Allix’s Thursday Thoughts 17.10.19

What the hell does it mean to be woke?  If you’ve seen Tracey Ullman’s new skit on this very topic, you’ll know it means to be a confused millennial type questioning everything from whether water might be racist, or if Hob Nobs (a British biscuit) are, in fact, far too phalo-centric. Snubbed now as something entering into the realms of the ridiculous, we should note that its origins come from a place of beauty and dignity, a place of being alert to racial or social discrimination and injustice. In other words, “woke” means to be consciously awake.

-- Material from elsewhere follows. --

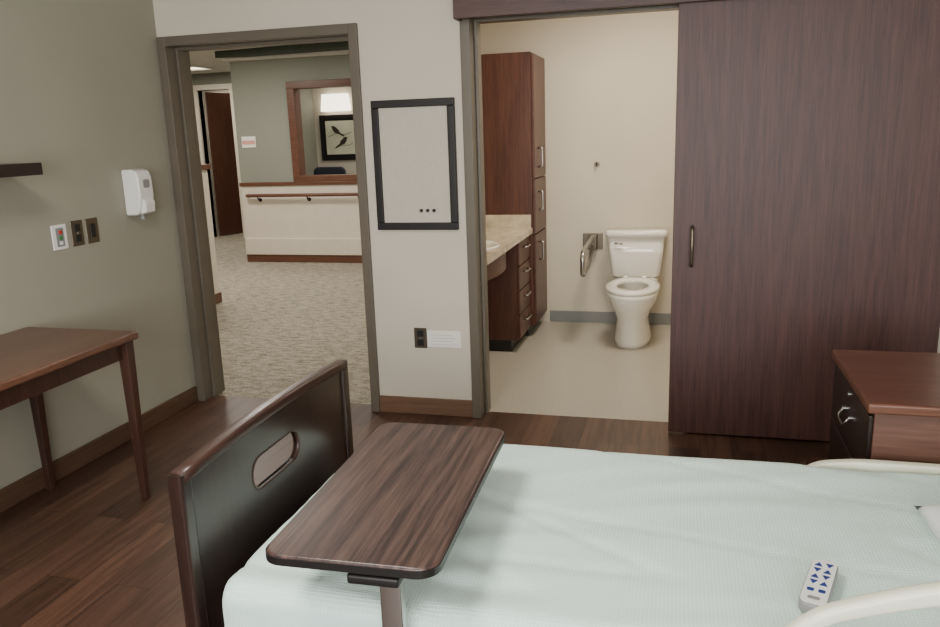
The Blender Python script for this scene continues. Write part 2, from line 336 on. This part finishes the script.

Interestingly, unlike most slang, ‘woke’ can trace its roots back hundreds of years. The word first came into circulation in the 1800s when it simply meant the state of not being asleep. It wasn’t until 1962 that a New York Times Magazine glossary of ‘phrases and words you might hear in Harlem today’ defined “woke” in its current politically conscious state. By 1972, a character in the Barry Beckham play Garvey Lives! says he’ll ‘stay woke’ via the work of pan-Africanist, Marcus Garvey, with the line: ‘I been sleeping all my life. And now that Mr Garvey done woke me up, I’m gon stay woke. And I’m gon’ help him wake up other black folk’.

Though the term has been widely used among Black Americans, #staywoke only came about in 2009. It’s since become a kind of watchword for the Black Lives Matter Movement – a call to arms against the various racial injustices still occurring across the globe. Erykah Badu is said to have brought the term alive in popular culture by singing ‘I stay woke’ in the 2008 track, Master Teacher.

“Woke” in everyday vernacular, like most things, has now become a watered-down phrase ascribed to any vaguely enlightened act.  I learnt a new one recently: “Woke bae”. Which essentially means a white man who believes that other people are equal to him. With this in mind, can you unpick race from “wokeness”? Well, it’s a term which has originated with a racially political end and the butt of many “woke” jokes seem to be the white people who care – or seem to care – about ethnic minority issues. There is too often a lack of understanding from white men, with regards to their privileged position in society. When white people aspire to get points for consciousness, they walk right into the crosshairs between allyship and appropriation. These two concepts seem at odds with each other, but they’re inextricable. Being an ally means speaking up on behalf of others — but it often means amplifying the ally’s own voice or centring a white person in a movement created by black activists or celebrating a man who supports women’s rights when feminists themselves are attacked as man-haters. Wokeness has currency, but it’s all too easy to spend it. As a white man I myself need to check my privilege as it has been far too easy to just write this article. How woke am I? So, be woke but maybe not too wokeeasy. That’s all from this week’s Thursday Thoughts. Good night and good luck.